From concept to finished draft, can you take us through your screenwriting process?

Research. Travel. More research. More travel. And every trip to a ghost town only inspired more characters, each with their own story of how they came to live in Domino Springs. For this short though, it was about honing in on one character’s drive and the consequences that come from it. So, it’s the world building that takes the most time.

Once I know my characters, my writing process is fairly straight forward.

When did you realize that you wanted to become a screenwriter?

I once lost a directing job on what was to be my first feature film after four years of development with the writer. I decided right then and there that if I was going to work gratis, it should be on the stories I wanted to tell. My wife and I have been talking about making a movie in Mongolia since we first met, so it was up to me to craft a story that we both felt passionate about. Our international drama, DREAMS OF STARLIGHT, is the resulting feature script.

Who are your biggest filmmaking/screenwriting influences? What about their style do you like or borrow?

Honestly, the off-beat, quirky characters of David Lynch and the authentic, period dialogue of David Milch are two things most screenwriters like myself can only aspire to achieve.

Have you ever been obsessed with a movie or TV show? If so, which one? Why?

The very first season of TWIN PEAKS had a huge influence on my career. When it first aired on April 8, 1990, there was just nothing else like it on TV. Growing up a fan of detective and mystery shows, the question of “Who killed Laura Palmer?” kept me tuning in to follow FBI Special Agent Dale Cooper week after week. As television evolved, I gravitated to other favs like DEADWOOD and LOST, combining elements of each into DOMINO SPRINGS.

What’s your favorite moment in cinema history? Why?

Seeing STAR WARS for the first time during its re-release in 1978. That’s how I knew from a very young age what I wanted to be when I grew up.

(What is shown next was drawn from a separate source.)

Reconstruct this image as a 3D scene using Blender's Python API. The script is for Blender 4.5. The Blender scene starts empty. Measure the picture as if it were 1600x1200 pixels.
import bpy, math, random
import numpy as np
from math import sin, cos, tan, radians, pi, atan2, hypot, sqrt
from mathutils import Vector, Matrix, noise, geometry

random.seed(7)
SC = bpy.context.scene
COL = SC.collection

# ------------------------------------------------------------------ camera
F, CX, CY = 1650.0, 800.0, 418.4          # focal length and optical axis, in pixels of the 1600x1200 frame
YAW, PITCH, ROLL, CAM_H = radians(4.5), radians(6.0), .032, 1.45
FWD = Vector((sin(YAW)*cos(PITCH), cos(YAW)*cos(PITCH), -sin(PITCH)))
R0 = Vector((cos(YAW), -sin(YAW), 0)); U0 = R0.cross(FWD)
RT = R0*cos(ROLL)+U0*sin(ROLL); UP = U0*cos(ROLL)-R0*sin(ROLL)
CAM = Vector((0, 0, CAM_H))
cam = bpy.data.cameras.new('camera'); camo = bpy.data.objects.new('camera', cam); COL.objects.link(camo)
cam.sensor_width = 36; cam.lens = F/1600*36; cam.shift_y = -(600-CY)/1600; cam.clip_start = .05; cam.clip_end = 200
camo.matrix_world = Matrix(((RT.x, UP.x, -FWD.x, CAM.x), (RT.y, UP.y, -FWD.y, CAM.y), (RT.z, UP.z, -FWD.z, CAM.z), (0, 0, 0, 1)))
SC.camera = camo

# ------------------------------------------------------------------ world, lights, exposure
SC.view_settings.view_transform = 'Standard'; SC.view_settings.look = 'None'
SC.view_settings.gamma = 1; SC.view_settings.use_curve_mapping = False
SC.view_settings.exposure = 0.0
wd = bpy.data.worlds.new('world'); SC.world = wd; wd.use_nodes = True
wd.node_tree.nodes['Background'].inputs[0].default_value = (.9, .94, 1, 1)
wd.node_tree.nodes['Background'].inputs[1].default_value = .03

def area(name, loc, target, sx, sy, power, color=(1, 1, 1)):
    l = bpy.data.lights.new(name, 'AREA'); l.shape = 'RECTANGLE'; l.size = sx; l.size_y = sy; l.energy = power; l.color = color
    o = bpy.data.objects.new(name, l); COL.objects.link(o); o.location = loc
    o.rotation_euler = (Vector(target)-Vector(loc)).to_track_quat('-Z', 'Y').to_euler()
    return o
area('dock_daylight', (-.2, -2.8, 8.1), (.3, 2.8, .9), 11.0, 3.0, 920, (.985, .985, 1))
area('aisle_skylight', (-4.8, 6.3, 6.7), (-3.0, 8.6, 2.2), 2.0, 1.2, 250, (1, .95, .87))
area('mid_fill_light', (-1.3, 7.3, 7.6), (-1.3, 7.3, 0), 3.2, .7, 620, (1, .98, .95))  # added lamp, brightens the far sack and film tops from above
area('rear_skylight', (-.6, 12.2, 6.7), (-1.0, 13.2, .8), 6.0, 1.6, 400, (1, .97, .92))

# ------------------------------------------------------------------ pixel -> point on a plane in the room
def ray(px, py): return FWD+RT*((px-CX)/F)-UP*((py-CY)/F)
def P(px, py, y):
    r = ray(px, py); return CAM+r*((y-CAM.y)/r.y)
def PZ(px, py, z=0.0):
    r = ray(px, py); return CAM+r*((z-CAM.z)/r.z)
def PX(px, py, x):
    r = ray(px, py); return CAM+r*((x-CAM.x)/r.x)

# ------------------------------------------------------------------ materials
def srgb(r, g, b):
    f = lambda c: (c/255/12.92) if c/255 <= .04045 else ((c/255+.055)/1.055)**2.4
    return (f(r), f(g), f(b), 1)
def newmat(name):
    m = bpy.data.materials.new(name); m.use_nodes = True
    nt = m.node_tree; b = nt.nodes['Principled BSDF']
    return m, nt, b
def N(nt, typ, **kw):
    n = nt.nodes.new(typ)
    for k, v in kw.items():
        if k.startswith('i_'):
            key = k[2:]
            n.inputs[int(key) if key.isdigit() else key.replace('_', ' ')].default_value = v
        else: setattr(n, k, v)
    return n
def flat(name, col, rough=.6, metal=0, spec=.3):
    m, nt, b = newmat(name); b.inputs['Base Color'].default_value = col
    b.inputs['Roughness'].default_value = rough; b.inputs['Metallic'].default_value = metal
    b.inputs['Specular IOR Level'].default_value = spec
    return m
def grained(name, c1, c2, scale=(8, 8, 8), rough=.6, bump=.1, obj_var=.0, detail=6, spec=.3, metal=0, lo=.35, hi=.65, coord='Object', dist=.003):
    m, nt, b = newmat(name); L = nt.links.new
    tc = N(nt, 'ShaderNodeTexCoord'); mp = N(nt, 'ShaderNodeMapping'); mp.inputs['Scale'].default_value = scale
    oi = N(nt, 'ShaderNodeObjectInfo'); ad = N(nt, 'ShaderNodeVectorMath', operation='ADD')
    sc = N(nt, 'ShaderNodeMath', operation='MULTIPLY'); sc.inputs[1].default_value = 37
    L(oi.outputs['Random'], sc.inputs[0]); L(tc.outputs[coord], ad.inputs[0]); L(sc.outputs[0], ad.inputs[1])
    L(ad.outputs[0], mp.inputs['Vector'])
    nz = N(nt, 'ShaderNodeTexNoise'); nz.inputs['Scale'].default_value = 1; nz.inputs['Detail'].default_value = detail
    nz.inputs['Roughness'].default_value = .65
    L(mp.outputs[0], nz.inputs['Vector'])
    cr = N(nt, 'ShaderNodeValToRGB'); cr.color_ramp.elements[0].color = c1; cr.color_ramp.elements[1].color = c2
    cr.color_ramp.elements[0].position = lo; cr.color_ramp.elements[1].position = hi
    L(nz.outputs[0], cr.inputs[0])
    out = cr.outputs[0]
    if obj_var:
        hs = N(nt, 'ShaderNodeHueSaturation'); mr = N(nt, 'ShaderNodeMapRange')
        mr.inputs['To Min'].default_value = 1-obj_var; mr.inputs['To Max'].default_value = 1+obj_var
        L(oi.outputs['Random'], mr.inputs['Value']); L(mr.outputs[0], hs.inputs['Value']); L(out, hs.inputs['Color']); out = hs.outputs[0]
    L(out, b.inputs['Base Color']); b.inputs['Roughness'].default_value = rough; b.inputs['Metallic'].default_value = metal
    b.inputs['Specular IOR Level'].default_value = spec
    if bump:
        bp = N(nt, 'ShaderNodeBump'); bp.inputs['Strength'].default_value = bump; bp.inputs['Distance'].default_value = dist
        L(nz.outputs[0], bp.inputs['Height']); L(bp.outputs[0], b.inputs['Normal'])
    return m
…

I immediately started collecting action figures, trading cards, and anything else from that galaxy far, far away. Still, my fascination didn’t end there. I was particularly curious about what went on behind the scenes and became obsessed with uncovering those cinematic secrets.

From that point on, I began amassing books, reading magazines, and watching TV specials with distant dreams of a career in what was then known as special photographic effects.

Who’s your favorite character in cinema history? Why?

The Princess Bride. S. Morgenstern’s classic tale of true love and high adventure, with the ‘good parts’ version expertly abridged by William Goldman, made THE PRINCESS BRIDE an instant classic at a time I was just beginning to learn about visual design. It seems that, in screening some 284 movies my freshman year alone, my aspirations of becoming a visual effects supervisor slowly gave way to one day becoming a director of photography.

If you could talk to anyone from any era, who would it be and what would you ask them?

Georges Méliès. Where do you find your inspiration?